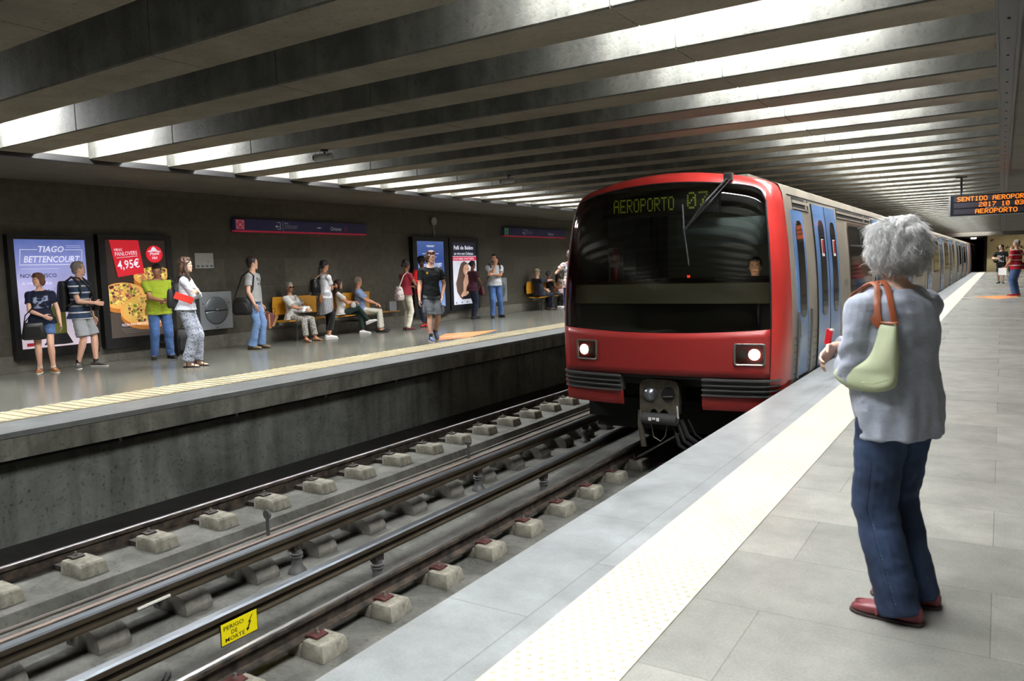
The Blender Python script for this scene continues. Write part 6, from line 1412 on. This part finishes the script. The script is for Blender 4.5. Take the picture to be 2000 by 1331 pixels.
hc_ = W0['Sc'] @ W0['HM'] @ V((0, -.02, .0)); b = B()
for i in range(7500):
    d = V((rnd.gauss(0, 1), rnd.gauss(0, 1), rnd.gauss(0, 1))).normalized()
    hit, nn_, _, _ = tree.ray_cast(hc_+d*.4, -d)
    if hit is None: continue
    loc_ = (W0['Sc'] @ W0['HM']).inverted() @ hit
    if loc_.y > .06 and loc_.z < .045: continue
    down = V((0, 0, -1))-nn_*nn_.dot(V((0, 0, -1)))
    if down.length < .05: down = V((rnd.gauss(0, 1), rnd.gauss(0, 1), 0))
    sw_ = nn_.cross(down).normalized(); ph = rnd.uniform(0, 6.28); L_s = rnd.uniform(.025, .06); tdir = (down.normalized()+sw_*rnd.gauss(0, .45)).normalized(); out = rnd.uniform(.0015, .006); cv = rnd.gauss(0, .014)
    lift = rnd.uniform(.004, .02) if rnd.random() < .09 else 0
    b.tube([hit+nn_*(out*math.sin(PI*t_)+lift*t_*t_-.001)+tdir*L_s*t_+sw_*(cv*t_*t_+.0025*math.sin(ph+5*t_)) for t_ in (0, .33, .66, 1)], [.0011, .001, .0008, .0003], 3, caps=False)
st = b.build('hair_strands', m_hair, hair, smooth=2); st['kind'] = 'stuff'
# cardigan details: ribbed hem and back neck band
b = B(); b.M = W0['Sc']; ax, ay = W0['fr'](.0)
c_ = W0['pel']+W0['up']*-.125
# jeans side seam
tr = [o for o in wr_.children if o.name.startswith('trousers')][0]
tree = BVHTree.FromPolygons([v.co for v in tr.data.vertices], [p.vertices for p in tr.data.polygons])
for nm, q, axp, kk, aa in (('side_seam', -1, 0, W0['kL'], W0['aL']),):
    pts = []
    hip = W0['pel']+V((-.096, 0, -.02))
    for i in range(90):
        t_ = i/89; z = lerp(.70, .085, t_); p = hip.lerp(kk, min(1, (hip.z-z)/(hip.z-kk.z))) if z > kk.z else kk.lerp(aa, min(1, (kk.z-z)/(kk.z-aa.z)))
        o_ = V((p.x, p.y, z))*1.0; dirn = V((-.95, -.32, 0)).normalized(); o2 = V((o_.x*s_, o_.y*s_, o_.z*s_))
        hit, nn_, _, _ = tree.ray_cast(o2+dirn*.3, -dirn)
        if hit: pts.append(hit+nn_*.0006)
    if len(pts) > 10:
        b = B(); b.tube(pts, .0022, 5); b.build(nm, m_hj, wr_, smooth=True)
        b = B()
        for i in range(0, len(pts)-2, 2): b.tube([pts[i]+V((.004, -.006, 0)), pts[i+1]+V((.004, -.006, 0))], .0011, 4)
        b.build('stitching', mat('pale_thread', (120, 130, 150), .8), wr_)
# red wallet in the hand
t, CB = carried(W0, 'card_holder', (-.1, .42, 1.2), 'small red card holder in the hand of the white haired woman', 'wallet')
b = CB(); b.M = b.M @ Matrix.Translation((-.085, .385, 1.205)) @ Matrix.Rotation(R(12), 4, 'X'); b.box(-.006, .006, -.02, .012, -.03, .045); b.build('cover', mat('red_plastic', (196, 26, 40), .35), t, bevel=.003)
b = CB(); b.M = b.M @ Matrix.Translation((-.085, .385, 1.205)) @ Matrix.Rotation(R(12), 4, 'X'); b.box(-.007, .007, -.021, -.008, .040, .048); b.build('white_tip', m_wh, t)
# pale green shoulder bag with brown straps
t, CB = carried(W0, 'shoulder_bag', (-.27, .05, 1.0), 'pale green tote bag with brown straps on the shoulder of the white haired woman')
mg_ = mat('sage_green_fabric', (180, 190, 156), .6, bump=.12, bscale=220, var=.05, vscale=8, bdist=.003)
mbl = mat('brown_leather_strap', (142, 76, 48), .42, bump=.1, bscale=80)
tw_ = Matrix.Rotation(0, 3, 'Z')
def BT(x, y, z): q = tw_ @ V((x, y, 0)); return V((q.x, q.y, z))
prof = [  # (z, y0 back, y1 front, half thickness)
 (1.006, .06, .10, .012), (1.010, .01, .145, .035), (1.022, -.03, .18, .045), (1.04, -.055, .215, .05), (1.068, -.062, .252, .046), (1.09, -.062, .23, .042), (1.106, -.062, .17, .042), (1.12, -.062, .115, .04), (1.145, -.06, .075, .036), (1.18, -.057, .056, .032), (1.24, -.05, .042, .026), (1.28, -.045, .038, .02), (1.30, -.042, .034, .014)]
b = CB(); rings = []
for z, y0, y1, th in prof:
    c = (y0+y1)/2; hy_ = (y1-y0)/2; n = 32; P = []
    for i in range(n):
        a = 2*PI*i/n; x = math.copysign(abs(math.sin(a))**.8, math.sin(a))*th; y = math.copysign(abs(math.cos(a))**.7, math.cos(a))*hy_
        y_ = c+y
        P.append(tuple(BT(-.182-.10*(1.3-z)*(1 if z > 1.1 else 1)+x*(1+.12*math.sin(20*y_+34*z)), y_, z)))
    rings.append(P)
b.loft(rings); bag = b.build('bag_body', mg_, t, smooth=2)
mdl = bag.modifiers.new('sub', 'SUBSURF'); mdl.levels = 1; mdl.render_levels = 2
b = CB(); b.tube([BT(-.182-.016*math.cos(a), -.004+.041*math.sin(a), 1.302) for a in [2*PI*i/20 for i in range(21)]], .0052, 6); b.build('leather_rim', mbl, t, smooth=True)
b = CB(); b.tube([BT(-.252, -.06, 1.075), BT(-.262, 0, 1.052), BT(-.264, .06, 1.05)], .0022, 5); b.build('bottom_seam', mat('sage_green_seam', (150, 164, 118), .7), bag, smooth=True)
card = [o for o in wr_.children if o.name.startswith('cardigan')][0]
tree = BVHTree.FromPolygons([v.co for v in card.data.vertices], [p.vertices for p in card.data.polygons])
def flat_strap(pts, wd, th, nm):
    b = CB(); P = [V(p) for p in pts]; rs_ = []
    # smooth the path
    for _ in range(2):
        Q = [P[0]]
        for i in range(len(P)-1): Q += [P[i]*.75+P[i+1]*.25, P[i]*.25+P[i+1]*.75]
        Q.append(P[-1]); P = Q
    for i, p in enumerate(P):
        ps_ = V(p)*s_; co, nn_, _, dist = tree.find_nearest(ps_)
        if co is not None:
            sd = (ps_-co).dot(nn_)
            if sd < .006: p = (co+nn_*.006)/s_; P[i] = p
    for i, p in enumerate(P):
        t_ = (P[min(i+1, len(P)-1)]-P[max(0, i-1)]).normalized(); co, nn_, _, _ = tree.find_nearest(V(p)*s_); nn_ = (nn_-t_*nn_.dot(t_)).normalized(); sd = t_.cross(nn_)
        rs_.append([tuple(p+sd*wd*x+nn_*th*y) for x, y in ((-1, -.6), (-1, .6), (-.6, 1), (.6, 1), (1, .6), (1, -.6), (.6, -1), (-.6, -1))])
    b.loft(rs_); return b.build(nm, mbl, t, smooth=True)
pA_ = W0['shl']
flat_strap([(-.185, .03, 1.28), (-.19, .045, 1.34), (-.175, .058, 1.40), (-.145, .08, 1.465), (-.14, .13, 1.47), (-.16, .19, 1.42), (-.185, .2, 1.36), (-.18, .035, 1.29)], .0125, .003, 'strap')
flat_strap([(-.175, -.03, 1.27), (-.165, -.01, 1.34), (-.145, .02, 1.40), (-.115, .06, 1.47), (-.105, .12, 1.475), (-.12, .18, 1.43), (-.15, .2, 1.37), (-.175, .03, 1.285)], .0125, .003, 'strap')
==
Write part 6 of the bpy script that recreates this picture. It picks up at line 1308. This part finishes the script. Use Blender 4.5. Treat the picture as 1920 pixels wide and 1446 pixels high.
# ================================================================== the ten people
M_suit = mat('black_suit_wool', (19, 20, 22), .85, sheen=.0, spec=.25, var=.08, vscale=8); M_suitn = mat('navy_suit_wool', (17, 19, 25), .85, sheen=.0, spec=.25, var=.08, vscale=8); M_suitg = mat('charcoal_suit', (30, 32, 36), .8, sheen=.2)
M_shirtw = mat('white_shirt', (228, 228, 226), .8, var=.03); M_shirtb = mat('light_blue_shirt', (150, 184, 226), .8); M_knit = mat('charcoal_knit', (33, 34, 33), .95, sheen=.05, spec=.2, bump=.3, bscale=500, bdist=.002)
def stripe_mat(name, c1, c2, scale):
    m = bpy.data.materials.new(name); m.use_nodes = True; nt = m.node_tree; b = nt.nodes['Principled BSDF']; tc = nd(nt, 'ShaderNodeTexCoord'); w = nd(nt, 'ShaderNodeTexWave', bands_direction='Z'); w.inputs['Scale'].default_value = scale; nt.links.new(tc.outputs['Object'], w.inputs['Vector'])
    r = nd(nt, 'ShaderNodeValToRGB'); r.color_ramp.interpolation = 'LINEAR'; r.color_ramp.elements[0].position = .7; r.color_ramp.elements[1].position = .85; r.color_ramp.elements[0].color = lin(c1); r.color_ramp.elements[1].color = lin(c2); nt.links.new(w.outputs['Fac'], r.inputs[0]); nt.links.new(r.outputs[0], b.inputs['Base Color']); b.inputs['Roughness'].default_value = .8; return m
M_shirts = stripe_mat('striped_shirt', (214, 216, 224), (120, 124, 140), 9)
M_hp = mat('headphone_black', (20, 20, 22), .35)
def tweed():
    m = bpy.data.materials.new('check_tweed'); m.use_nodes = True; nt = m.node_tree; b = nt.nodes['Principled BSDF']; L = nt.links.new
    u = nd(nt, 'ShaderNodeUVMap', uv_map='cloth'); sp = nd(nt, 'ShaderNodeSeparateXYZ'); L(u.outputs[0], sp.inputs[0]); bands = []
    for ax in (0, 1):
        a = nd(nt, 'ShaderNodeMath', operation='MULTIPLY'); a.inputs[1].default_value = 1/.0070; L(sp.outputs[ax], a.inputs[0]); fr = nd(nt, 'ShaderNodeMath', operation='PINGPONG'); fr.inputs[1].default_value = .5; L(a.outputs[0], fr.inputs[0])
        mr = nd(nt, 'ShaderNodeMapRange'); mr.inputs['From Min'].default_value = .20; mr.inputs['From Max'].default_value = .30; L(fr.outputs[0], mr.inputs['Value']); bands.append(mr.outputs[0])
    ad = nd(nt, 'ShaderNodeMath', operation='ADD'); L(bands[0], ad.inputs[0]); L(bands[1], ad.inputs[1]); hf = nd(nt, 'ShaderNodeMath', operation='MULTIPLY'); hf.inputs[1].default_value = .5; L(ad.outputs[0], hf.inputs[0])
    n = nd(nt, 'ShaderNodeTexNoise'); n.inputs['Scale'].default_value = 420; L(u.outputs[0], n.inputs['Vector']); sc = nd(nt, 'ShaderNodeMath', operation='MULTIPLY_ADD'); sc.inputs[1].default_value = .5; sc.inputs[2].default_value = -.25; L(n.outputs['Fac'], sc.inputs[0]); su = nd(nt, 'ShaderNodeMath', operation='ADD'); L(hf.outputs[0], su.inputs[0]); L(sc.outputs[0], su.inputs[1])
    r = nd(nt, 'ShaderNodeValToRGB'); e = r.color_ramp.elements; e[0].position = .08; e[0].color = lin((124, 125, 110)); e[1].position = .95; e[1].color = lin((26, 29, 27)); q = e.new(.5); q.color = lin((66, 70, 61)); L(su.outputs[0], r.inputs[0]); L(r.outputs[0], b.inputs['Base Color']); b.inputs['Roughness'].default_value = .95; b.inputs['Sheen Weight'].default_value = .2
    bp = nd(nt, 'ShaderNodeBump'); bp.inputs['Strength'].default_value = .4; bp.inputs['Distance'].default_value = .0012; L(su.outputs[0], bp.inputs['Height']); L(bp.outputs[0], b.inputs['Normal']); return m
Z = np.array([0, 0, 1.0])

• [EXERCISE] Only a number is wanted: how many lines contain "part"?

• [WRITTEN SOLUTION] 2